“Top 10 Mistakes that Make Deals Go Bad” Series – Part 3

#6 Rehabbing Grandfathered Usage Properties

A grandfathered property tends to be a nonconforming property for which the original zoning or ordinance was not in compliance, thus the use of the property has remained the same since subsequent zoning changes were placed on the books.  Some basic categories of grandfathered properties include nonconforming use of land, nonconforming structures, nonconforming use of structures, and nonconforming characteristics of structures.  There is also a parallel line of thought dealing with historical properties which comes to bear in certain municipalities with older building’s and more extensive building’s records or housing authorities.

There are several risks for investors of grandfathered or historical properties:

  • Properties generally must be registered and are closely monitored
  • Properties generally have civic authorities, housing commissions, etc., which must weigh in on any changes to the existing structure
  • The actual nonconforming nature of the building may be limited in the investor’s plans for future use

An example comes to mind of an old house bought by an investor using a turnkey plan in a major Midwest city.  This investor had used the turnkey program on several other properties in close proximity to the subject property of this tale.  In this case, the property was grandfathered to codes requiring the original windows remain with the existing structure.  The investor had authorized the order of new windows to be replaced throughout the entire house.  Once some new windows were installed, the housing authority shut down the project because of the violation.  It was explained that only the glass inside the existing window panes could be replaced, thus the investor had unused windows which they could not use, plus the expense of replacing glass into window panes, adding tremendous expense to the project.

Invest in grandfathered property carefully (and do your homework too)!

#5 Fight Your Own Formula for Success

Successful real estate investors develop a system, or a formula, they apply when making the most crucial decision in any real estate transactions, such as how much to pay.  The formula must be specific to the area and the investor’s expertise.

Re-sell and rehabilitation purchases are the ultimate gate keepers to success.
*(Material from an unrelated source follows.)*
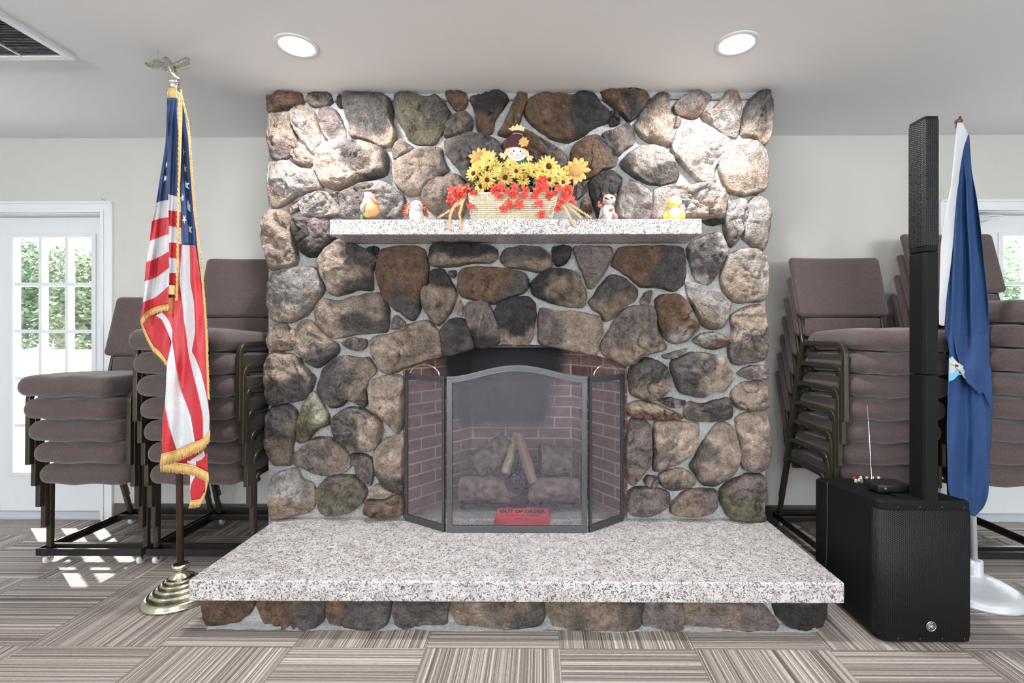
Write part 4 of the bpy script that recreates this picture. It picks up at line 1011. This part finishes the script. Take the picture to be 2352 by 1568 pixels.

A rehabilitation project investor must know the cost of projects before starting and have a very strong knowledge of the re-sell market for that property.

When buying for cash flow, you ARE purchasing the cash flow so that is the most important variable in the proper price to pay.  The more desirable the area, the more rent it will bring.  For instance in a less than great area, a 4 unit that generates $2,000 per month, total rents might be worth $2,000 x 36 = $72,000. That exact same 4 unit in a better area generates $2,000 in rents but due to jobs, schools, location, etc… it warrants a 60 month multiplier, or  $2,000 x 60 = $120,000.

Develop your formula, apply it, and do NOT fight it.  Walk away when the formula tells you to. Remember, no deal is better than a bad deal.